I am not advocating a centralized system. However, I am saying that a partially decentralized system is not actually provably secure for most people (see sneakernet counterexample above).

The true solution is to use something that mimics the way trust forms in a social community. Essentially, this works on the basis of reputation as determined by other users/devices/nodes on the network. The basis for it is that in the real world, trust doesn't work because untrustworthy parties are prosecuted; instead, real people base their trust on a "web of trust" -- a small-world network of people who trust each other at different levels based on past experience.

This is the difference between the current system of "trusted networks" (be honest or be criminally prosecuted) and social networks (be honest or you will no longer be trusted). The latter, however, requires some sort of intelligent logic, which I am still working on.
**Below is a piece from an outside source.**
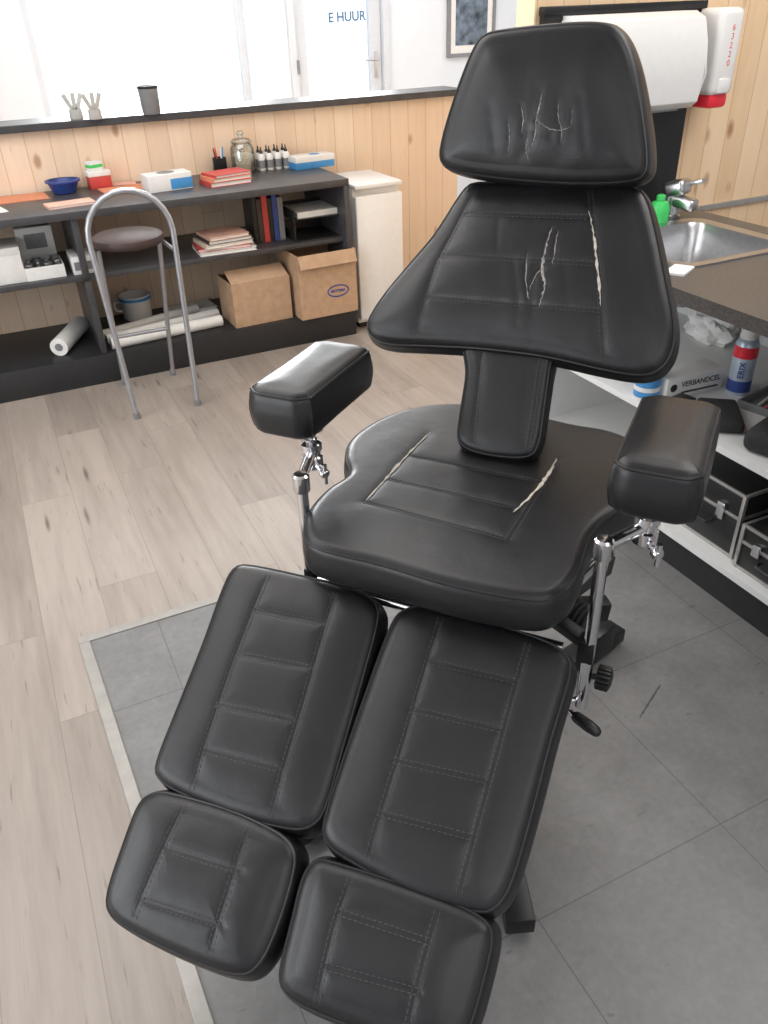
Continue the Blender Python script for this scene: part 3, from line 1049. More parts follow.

Comment Re:Assumes a centralized DNS system (Score 1) 89

I was thinking of starting with the BitTorrent protocol, but I would have to add so many things to it that it would be unrecognizable. I think that starting a ground-up implementation with extensibility in mind might be a better idea. However, part of what I want to do is make it possible to have multiple backends for the lowest software level transportation of data, and for that I could write an extension to allow bittorrent to be the protocol used there.

I'm not sure why I was modded funny...I'm actually planning this out. It'll be a while before I actually have the time to implement it, but I am planning it.

Comment Re:Assumes a centralized DNS system (Score 2, Funny) 89

I completely agree that we need something not centralized. In fact, I'm actually in the planning stages of an entire decentralized system to possibly replace the web. I know, I know...ambitious goals. But I am convinced that the concept could work.

The idea is essentially to create a decentralized web of trust, and have nodes on the network find each other by asking other nodes. One of the advantages is that it abstracts the underlying IP addresses that are used to identify network devices into something that can be extensible once IP addresses become infeasible (for example, in mobile devices whose subnets keep changing).